Geminello Alvi
La crescita annua nelle economie emergenti e in via di sviluppo è proceduta alla media del 6,5% nei primo settennio del secolo. E addirittura mentre le economie avanzate erano in recessione o in fragile ripresa, è riuscita loro una crescita ancora potente. E tuttavia dopo di allora il tasso di crescita ha cominciato a cedere fino al tasso annuale caduto al 4% nel 2015. Anche la Cina, la maggiore economia emergente, ha registrato l’anno scorso il più basso tasso di crescita dal 1990. E ecco spiegati i dubbi crescenti circa la verosimiglianza che la crescita di queste economie prosegua, soprattutto che esse riescano a elevare ancora sensibilmente i loro redditi pro capite.
Certo in termini globali il peso degli emergenti ha raggiunto nel suo complesso livelli imponenti. La loro quota del prodotto mondiale in termini di parità di potere d'acquisto è di pochi punti al di sotto del 60% nel 2015. E tuttavia è bastato l’indebolirsi del commercio mondiale e una congiuntura monetaria che si profilava meno espansiva negli Stati Uniti a terminare l’entusiasmo che li accompagnava. La correlazione tra la congiuntura degli emergenti e il crollo di circa la metà di metalli preziosi e petrolio dal loro picco del 2011 è ritornata evidente, come in ogni ciclo del passato. E le difficoltà crescenti di Federal Reserve e della BCE a gestire la politica monetaria si sono ripercosse anch’esse sugli emergenti.
E appunto è tornato all’ordine del giorno il rischio di una loro ricaduta nella sindrome consueta all’America latina: con una crescita obbediente alla congiuntura del ciclo mondiale ma incapace del salto verso livelli di reddito pro capite stabilmente più elevati. Peraltro la cattiva allocazione delle risorse dell’economia cinese negli anni del boom era stata nascosta dall’imponente tasso di crescita del prodotto totale. Ma gli effetti distorti di un eccesso d’investimento e di capacità produttiva, i problemi del credito e il persistere di labirinti burocratici adesso risultano innegabili.
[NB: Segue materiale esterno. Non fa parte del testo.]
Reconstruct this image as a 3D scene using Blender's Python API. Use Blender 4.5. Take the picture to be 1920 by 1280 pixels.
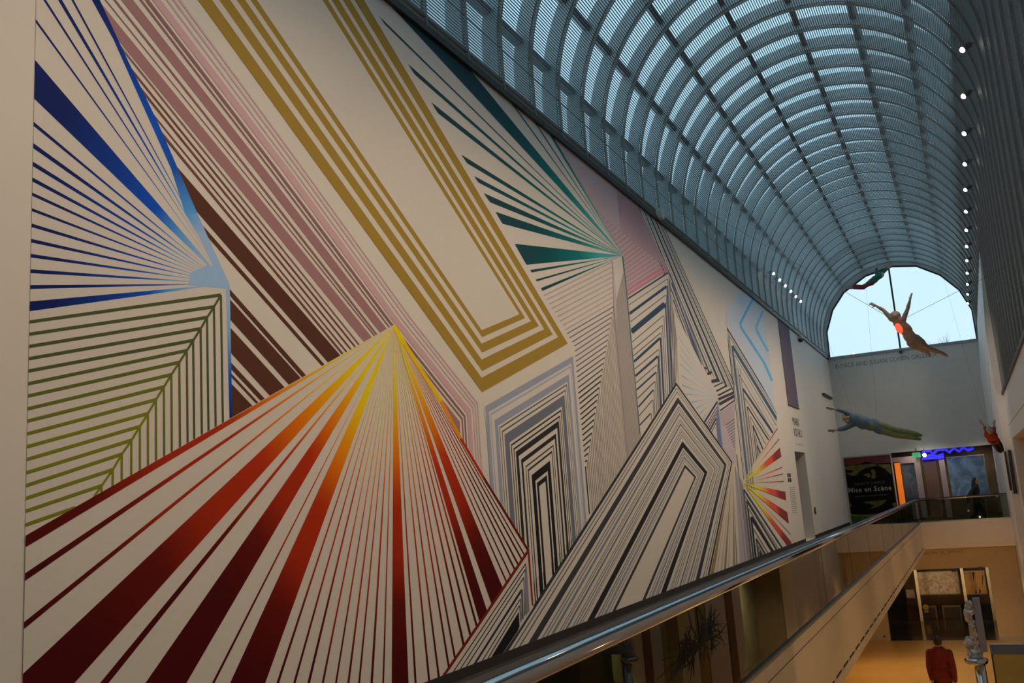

In conclusione il percorso di tutte le economie emergenti si conferma non troppo diverso da quello cinese: esse devono emanciparsi da una dipendenza eccessiva dalle esportazioni e riallocare la struttura dell’offerta, e quindi dei prezzi relativi. E perciò la crescita dei consumi interni potrà dirsi risolutiva solo se accompagnata da qualche seria riforma dello stato, del credito e dell’offerta. Senza di che si ricadrebbe appunto in scenari di ristagno o di stagflazione, e il reddito procapite non riuscirebbe nel salto, che invece pareva ormai avviato.